(Rows from a 3D scene dataset)
● ● ● ●

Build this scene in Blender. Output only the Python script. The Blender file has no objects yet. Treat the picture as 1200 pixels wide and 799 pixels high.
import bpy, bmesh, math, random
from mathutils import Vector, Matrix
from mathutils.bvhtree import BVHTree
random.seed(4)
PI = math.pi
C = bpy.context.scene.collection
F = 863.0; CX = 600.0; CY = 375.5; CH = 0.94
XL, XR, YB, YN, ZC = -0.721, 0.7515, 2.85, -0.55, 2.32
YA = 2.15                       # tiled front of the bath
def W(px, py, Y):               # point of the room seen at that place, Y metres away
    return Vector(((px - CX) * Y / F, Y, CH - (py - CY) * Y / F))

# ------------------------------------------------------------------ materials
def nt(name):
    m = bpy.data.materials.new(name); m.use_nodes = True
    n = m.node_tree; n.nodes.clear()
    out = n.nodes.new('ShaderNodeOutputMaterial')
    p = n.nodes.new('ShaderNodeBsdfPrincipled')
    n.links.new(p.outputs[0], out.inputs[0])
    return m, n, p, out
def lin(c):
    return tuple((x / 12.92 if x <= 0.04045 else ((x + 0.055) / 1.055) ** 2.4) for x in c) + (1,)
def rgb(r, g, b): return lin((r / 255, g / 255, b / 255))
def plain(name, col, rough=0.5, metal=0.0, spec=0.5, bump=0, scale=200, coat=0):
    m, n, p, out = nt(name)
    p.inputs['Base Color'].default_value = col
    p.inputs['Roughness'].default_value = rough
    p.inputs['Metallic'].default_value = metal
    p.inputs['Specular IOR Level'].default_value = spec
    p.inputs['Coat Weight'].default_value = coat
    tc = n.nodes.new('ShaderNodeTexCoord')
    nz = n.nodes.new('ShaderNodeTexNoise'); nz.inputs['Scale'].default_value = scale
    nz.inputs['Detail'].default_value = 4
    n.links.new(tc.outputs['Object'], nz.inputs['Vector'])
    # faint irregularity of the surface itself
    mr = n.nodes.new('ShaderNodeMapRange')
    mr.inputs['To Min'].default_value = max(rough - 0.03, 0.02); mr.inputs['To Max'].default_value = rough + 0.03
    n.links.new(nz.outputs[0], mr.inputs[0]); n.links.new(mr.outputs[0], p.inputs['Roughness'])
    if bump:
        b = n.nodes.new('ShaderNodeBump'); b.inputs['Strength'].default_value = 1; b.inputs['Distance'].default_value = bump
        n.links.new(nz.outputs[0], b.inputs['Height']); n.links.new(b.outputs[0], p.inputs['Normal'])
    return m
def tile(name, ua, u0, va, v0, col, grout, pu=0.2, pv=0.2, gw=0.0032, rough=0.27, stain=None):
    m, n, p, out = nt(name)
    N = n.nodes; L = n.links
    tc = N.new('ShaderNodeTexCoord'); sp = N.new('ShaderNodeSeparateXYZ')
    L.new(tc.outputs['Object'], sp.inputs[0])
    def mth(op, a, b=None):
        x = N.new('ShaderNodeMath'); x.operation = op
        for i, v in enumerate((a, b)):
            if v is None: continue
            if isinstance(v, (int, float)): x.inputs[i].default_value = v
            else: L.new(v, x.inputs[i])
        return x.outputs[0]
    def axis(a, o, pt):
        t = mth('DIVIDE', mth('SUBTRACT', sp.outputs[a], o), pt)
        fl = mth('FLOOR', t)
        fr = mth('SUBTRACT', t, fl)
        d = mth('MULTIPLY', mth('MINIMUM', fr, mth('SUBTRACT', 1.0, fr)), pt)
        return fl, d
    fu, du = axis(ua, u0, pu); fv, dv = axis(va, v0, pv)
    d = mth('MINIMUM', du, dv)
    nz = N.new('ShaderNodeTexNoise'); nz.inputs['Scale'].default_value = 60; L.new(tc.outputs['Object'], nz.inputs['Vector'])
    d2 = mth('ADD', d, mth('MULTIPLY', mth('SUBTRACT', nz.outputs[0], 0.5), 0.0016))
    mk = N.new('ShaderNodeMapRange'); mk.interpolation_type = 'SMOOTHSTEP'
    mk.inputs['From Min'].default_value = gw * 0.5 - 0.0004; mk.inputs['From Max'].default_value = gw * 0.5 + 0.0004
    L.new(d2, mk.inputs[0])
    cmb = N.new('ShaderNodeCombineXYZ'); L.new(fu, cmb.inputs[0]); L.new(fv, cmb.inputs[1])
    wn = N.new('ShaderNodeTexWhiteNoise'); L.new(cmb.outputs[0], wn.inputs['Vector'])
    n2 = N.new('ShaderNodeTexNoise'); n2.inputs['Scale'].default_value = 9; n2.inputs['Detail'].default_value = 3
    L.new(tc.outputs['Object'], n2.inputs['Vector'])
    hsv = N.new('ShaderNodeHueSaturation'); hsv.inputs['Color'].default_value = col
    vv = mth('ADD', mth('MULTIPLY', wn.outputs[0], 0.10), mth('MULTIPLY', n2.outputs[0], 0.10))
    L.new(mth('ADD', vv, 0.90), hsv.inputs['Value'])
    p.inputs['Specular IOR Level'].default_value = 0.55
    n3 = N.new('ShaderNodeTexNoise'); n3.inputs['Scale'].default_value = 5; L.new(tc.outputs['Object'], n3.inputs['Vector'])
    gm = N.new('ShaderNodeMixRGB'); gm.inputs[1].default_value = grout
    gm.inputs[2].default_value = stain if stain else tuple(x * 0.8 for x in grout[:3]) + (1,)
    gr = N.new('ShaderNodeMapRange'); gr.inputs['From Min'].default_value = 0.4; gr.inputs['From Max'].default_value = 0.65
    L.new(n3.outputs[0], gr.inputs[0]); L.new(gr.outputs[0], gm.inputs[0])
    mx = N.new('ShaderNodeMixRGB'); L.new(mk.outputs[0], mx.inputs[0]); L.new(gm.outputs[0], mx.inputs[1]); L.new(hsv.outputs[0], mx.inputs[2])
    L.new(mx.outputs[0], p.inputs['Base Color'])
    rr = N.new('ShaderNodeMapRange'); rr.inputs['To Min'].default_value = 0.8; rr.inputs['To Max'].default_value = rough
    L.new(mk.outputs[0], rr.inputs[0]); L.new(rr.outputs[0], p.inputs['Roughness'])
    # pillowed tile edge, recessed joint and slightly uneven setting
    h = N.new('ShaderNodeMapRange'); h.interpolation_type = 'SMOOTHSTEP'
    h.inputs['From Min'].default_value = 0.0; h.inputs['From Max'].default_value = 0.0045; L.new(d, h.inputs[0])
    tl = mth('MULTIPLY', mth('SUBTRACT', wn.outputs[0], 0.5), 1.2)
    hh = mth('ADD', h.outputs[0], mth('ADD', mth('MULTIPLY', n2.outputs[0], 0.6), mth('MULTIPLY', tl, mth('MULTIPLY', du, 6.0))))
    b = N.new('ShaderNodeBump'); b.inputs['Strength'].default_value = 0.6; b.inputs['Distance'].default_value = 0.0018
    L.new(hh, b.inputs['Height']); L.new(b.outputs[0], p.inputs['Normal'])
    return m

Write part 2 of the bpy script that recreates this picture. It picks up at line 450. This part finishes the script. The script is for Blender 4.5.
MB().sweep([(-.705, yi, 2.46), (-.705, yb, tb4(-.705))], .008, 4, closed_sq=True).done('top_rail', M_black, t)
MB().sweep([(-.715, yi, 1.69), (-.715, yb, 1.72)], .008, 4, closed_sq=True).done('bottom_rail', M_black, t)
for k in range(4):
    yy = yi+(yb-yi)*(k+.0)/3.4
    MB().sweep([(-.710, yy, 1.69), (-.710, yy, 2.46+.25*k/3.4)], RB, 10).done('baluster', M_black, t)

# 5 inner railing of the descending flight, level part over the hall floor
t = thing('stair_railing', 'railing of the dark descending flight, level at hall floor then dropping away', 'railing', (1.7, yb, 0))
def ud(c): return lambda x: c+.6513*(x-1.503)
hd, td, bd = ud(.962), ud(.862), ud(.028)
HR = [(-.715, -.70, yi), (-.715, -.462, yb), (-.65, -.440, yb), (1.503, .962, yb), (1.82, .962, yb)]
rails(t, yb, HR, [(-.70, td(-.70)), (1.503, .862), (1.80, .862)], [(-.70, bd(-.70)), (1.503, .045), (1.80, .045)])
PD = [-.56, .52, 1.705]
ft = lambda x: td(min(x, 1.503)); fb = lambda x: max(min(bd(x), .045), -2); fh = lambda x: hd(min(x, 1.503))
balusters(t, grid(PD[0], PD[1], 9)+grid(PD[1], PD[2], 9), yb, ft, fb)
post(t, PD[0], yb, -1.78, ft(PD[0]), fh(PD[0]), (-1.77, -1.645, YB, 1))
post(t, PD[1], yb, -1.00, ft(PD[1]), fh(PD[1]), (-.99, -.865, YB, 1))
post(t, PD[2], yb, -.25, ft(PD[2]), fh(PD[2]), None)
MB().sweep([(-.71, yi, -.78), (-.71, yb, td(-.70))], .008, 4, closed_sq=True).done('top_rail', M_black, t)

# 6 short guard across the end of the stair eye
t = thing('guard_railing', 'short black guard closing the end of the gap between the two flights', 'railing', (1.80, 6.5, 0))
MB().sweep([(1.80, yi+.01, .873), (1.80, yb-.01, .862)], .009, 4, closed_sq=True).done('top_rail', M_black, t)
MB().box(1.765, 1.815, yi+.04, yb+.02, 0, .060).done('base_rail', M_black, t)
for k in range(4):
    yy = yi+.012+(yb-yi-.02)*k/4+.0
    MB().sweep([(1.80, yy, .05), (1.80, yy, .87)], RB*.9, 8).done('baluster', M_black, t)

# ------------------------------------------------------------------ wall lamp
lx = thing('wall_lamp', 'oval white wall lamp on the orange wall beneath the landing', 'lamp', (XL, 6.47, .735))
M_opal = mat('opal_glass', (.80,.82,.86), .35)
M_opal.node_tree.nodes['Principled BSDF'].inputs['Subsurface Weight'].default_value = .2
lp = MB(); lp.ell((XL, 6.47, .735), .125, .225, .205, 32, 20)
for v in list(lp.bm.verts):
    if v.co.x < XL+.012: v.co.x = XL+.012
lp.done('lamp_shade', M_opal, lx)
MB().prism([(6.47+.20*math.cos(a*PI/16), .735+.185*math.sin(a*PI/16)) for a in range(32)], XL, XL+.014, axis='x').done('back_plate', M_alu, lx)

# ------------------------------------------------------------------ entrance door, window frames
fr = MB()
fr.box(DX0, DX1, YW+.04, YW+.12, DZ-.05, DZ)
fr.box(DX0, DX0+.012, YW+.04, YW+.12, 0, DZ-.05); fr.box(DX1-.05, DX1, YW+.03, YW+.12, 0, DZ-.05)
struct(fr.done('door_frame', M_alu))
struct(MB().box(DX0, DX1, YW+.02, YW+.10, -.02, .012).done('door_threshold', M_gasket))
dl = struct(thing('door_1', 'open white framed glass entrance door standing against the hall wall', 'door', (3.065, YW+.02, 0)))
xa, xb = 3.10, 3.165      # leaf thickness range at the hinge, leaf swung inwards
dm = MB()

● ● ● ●

- [CHALLENGE]
Search the listing above for the string "this". Copy every line that contains it.

- [SOLUTION]
Build this scene in Blender. Output only the Python script. The Blender file has no objects yet. Treat the picture as 1200 pixels wide and 799 pixels high.
Write part 2 of the bpy script that recreates this picture. It picks up at line 450. This part finishes the script. The script is for Blender 4.5.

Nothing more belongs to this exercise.